“Does this mean that I never tell kids the answer?”
I occasionally facilitate professional development workshops for teachers as part of the Next Gen Science Exemplar System (NGSX), and in them, teachers ask questions like this one a lot. A central aim of these workshops is to help shift science classrooms from places where students learn about science ideas to places where students figure out science ideas. It’s a shift that often means letting students wrestle with ideas for much longer than most of us are used to.
For many teachers, this is a risky shift. What if students can’t figure it out? Or worse, what if students get it wrong? To let students voice misconceptions and NOT correct them goes against our deepest teacher instincts. What if they’re entrenching misconceptions on our watch?
Furthermore, figuring out is messy and time-consuming. As one participant put it, “If I just tell them, it will take me twenty minutes. If they figure it out, it might take them a week.” With pressures to have students score well on standardized tests, we feel responsible for covering any ideas that might appear in a test question. The stakes are high.
So what do we tell the teacher who wants to embrace these shifts. Do we never tell students “the answer”? If we do tell them, how do we know when?
My current way of thinking goes like this: We should be ready to give kids the lecture/presentation when they ask for it.
Asking For It
Imagine a classroom where the teacher stands at the board at the beginning of class and says something like this: “Good morning, everyone. Today we’re going to talk about the electromagnetic spectrum, one of the most important ideas in science. It can be used to understand everything from X-rays to sunburns to the beautiful colors of flowers. It even explains how your cell phone works. Your objective in today’s class is to be able to compare the different parts of that spectrum and explain what they have to do with wavelength. Let’s begin with radio waves … “
Now imagine another classroom where students have been asked to explain why the Earth doesn’t get unlivably cold at night when the sun is no longer shining on it. After all, the dark side of the moon is frigidly cold. Why doesn’t the Earth cool down like that? Students draw diagrams of their ideas, but they get stuck. The teacher asks what they already know, and the students say, “Well, we know that both the Earth and Moon are warmed by the Sun.

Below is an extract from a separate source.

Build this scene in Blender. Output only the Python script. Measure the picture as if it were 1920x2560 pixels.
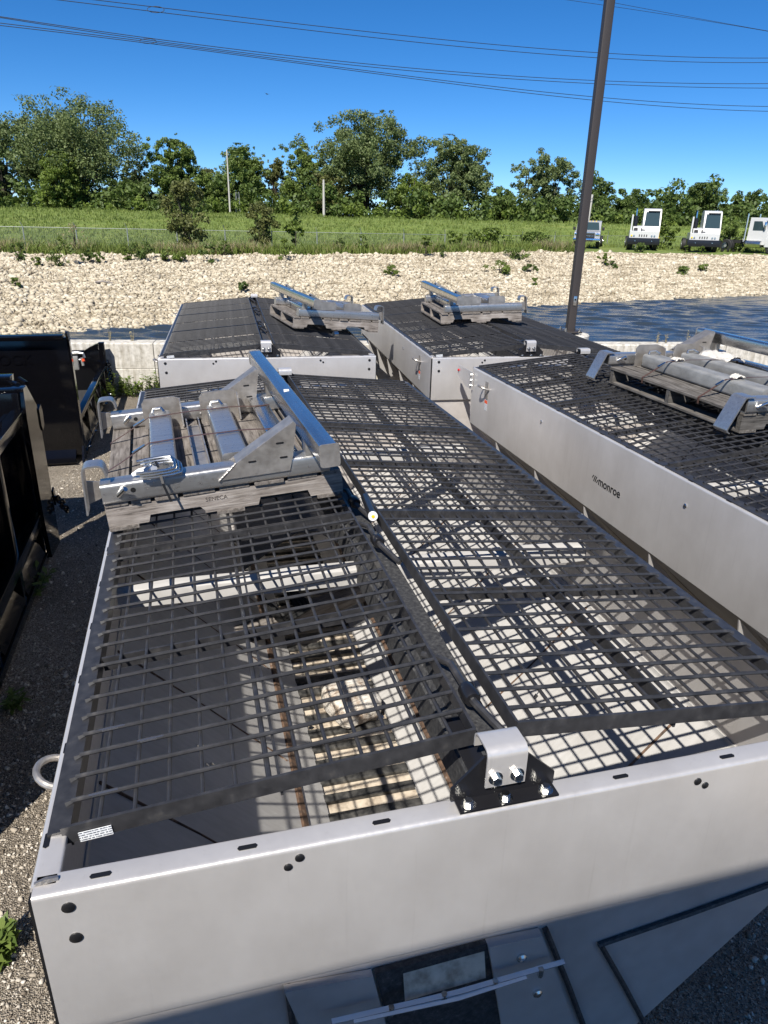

That’s why they get warmer during the day. And the earth does get colder at night. Just not as cold as the Moon. What we can’t figure out is why they cool down in the first place.”
The teacher in that second classroom listens for a bit, and after a few probing questions, calls the class together and say, “It sounds like we agree that energy from the sun is what warms the Earth and that that energy somehow leaves the Earth later.” Students nod. “But it sound like you’re stuck on what that energy is really like. I mean, what really is sunlight?” The room is silent. Now that the question’s been posed, nobody really knows. “Would it be helpful to know what sunlight is?” Some nod. “Well, I have some information on that. Would you like me to tell you?” Students nod, more vigorously this time. Some exchange relieved looks. “Well then, why don’t you take your desks by the whiteboard?”
Giving the Answer
Even if the teacher in the second scenario gave the exact same lecture, the students’ experiences would be profoundly different. For those students in the second scenario, the teacher didn’t have to explain the purpose of a lecture on the electromagnetic spectrum. It arose out of a student need. The context was self-evident. The teacher was giving students something that, a few minutes before, they’d decided that they really needed.
We don’t have time for students to figure out everything. And even if we did, that wouldn’t be the best use of their time. There will always be value in explaining important ideas. Which ideas should students figure out, and which ones should we give them so that they can figure out something else? That all depends on the context, the students, the teacher.
It’s not that figuring out as a way of learning abolishes the lecture. Rather, it gives the lecture purpose. From the student perspective that lecture means something. It’s now a valuable asset, something they can do something with, rather than an end in itself.
When do we tell kids the answer? I think it’s when they realize that they need it.